At least seven other recreation sites could be staked with a claim and dug open for minerals, he said. Plus, thousands of acres of U.S. Forest Service land on the east side of the lake could be claimed – most of it with million dollar views. If the Blackwell site proves to be closed, Mine All Mine would stake a claim somewhere else along the lake, Petersen promised.

The BLM spokesman did not dispute Petersen’s core complaint – that mining trumps most other activities, even those at a boat launch or place with pretty scenery.

“If somebody discovered a big pile of gold right under Blackwell Island and they went through the proper steps … gold mining would trump recreation ultimately,” Rose said.

“We can prevent unnecessary or undue degradation, but we can’t stop the mine.”

As environmentalists pounded in their claim stakes across the West on Thursday, Rep. Nick Rahall, D-W.Va., introduced a bill to collect federal royalties for the first time ever, boost fees for filing claims and establish rules for reclaiming mined tracts. A similar proposal failed in the mid-1990s.

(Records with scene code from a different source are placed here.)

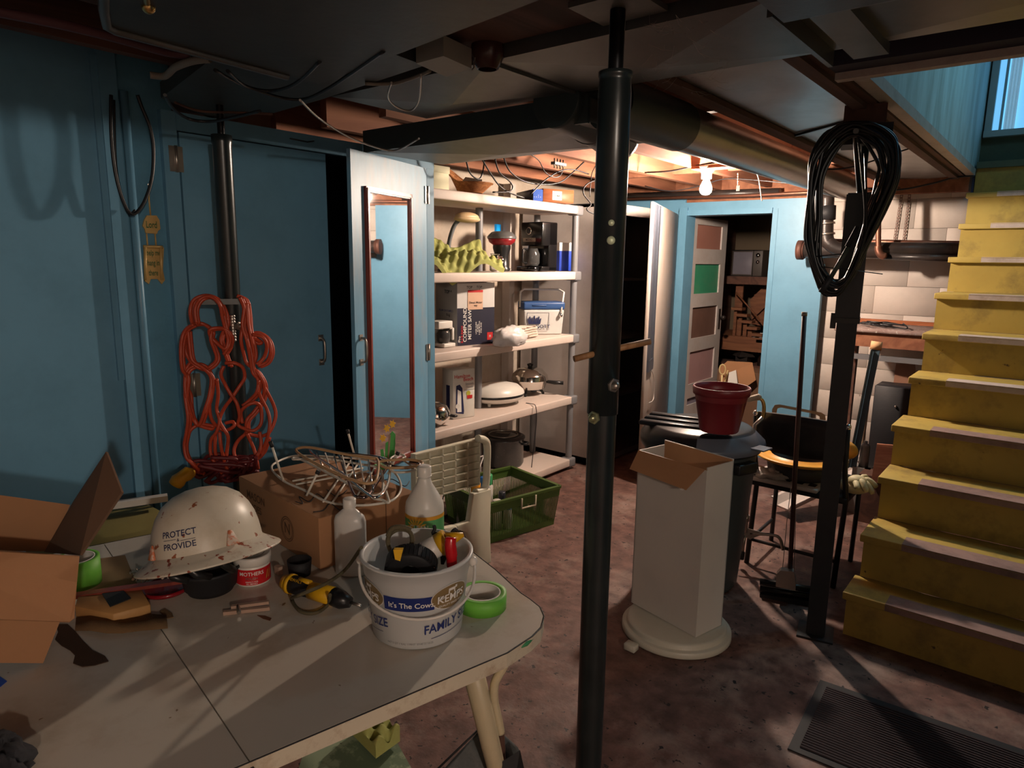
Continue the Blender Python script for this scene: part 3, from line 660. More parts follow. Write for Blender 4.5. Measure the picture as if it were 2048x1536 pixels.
def crumple(name, label, cat, c, r, m, seed, amp=.35, n=28, flat=None, op=None):
    b = MB(); b.ell(Vector((0, 0, 0)), 1, n, n//2); vs = []
    for v in b.v:
        q = v.normalized() if v.length > 0 else v
        k = 1+amp*noise.noise(q*2.2+Vector((seed, 0, 0)))+amp*.5*noise.noise(q*6+Vector((0, seed, 0)))
        vs.append(Vector((q.x*r[0]*k, q.y*r[1]*k, max(q.z*r[2]*k, -r[2]*.55))))
    zm = min(v.z for v in vs); b.v = [Vector(c)+v-Vector((0, 0, zm)) for v in vs]
    return solo(name, b, m, label, cat)
crumple('plastic_bag', 'crumpled white plastic bag on the third shelf beside the saw carton', 'bag', P(1010, 690, 2, z)+Vector((.02, .02, .0)), (.08, .14, .075), mat('bag_plastic', (.62, .58, .56), .35, bump=.6, bscale=25, dirt=(.3, .35, .5), damt=.2), 3)
b = MB(); c = P(1045, 676, 2, z)+Vector((0, 0, .0))
pts = []
for k in range(4*24):
    a = 2*pi*k/24; q = k//24; pts.append(c+Vector((.05*cos(a)+.01*sin(q*3), .15*sin(a)*(1-.04*q), .012+.017*(k/24)+.003*sin(5*a))))
solo('hose_coil', b.tube(pts, .0085, 8), mat('beige_hose', (.60, .50, .42), .5), 'flat coil of pinkish beige hose beside the plastic bag', 'hose')
B = Bx((1043, 666), (1047, 670), (1130, 669), z, 602); B.w = .30; B.d = .17; B.h = zat(B.C, 1047, 602)-z
t = thing('cooler', 'small white picnic cooler with a blue lid and a swing handle', 'cooler', (B.c.x, B.c.y, z), B.rz)
h = B.h
part('body', MB().hexa([B.M @ Vector(p) for p in ((.012, .012, 0), (B.w-.012, .012, 0), (B.w-.012, B.d-.01, 0), (.012, B.d-.01, 0))], [B.M @ Vector(p) for p in ((0, 0, h*.74), (B.w, 0, h*.74), (B.w, B.d, h*.74), (0, B.d, h*.74))]).bevelled(.012, 3), mat('cooler_white', (.55, .54, .52), .45), t, True)
part('lid', MB().box(-.004, B.w+.004, -.004, B.d+.004, h*.745, h*.97, B.M).bevelled(.015, 3), mat('cooler_blue', (.03, .08, .22), .4), t, True)
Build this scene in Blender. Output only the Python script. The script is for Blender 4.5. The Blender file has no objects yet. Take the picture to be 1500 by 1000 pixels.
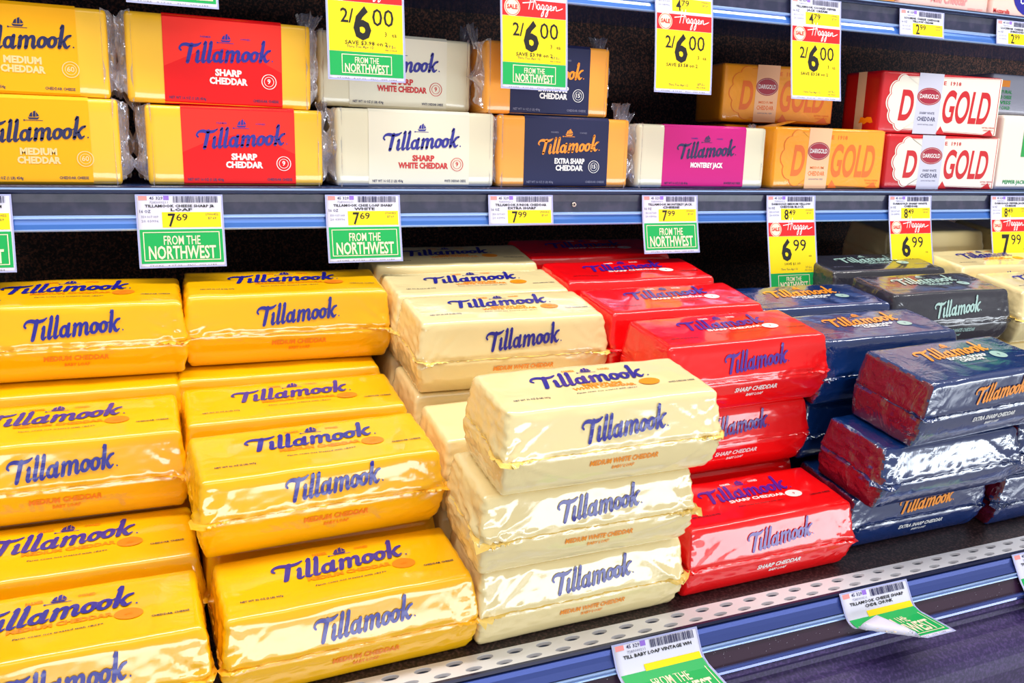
import bpy, math, random
import numpy as np
from mathutils import Vector, Matrix, noise
random.seed(7)
S = bpy.context.scene
COL = S.collection
CM = 0.01
EYE = 1.5          # camera height above the floor (m)

# ------------------------------------------------------------------ camera
R = [[0.91878527, -0.06344386, 0.3896261], [-0.39401171, -0.20803334, 0.89525242], [0.02425696, -0.97606199, -0.21613559]]
cam = bpy.data.cameras.new('camera'); cam.sensor_width = 36; cam.lens = 1287.92 / 1500 * 36
cam.clip_start = 0.01
camo = bpy.data.objects.new('camera', cam); COL.objects.link(camo)
m = Matrix(((R[0][0], -R[0][1], -R[0][2], 0), (R[1][0], -R[1][1], -R[1][2], 0), (R[2][0], -R[2][1], -R[2][2], EYE), (0, 0, 0, 1)))
camo.matrix_world = m
S.camera = camo

# ------------------------------------------------------------------ world, lights, exposure
S.view_settings.view_transform = 'Standard'; S.view_settings.look = 'None'
S.view_settings.gamma = 1; S.view_settings.use_curve_mapping = False
S.view_settings.exposure = 0.0
w = bpy.data.worlds.new('store_ambient'); S.world = w; w.use_nodes = True
w.node_tree.nodes['Background'].inputs[0].default_value = (1.0, 0.96, 0.89, 1)
w.node_tree.nodes['Background'].inputs[1].default_value = 0.33

def area(name, loc, target, sx, sy, power, color):
    l = bpy.data.lights.new(name, 'AREA'); l.shape = 'RECTANGLE'; l.size = sx; l.size_y = sy
    l.energy = power; l.color = color
    o = bpy.data.objects.new(name, l); COL.objects.link(o); o.location = loc
    o.rotation_euler = (Vector(target) - Vector(loc)).to_track_quat('-Z', 'Y').to_euler()
    return o
# cooler canopy lamp high in front of the shelves, aisle ceiling lamps, added low area light behind the camera for white highlights on loaf fronts
area('canopy_lamp', (0.4, 0.45, EYE + 0.98), (0.45, 0.85, EYE - 0.1), 3.2, 0.12, 31, (1.0, 0.97, 0.92))
area('aisle_ceiling_lamp', (0.3, -1.1, EYE + 1.6), (0.5, 0.7, EYE - 0.2), 3.0, 0.7, 11, (1.0, 0.97, 0.93))
area('added_highlight_panel', (2.4, -3.2, EYE - 1.0), (1.2, 0.6, EYE - 0.6), 7.0, 0.8, 135, (0.86, 0.93, 1.0))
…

According to a statement from Rahall, the government has lost out on an estimated $245 billion while paying from $32 billion to $72 billion to clean up abandoned mines, including several sites in North Idaho.

Rahall also noted that the 1872 mining law was meant to lure Americans to the West with the promise of being able to mine federal lands for $5 an acre or less.

“These bargain-basement price tags are still in effect after 133 years,” Rahall said.

National Mining Association spokesman Luke Popovich said the group supports updating the 1872 mining law.

But he said the environmental groups’ actions were merely a stunt that misrepresented the industry.

“We’re the most heavily environmentally regulated mining industry in the world today,” Popovich told the Associated Press.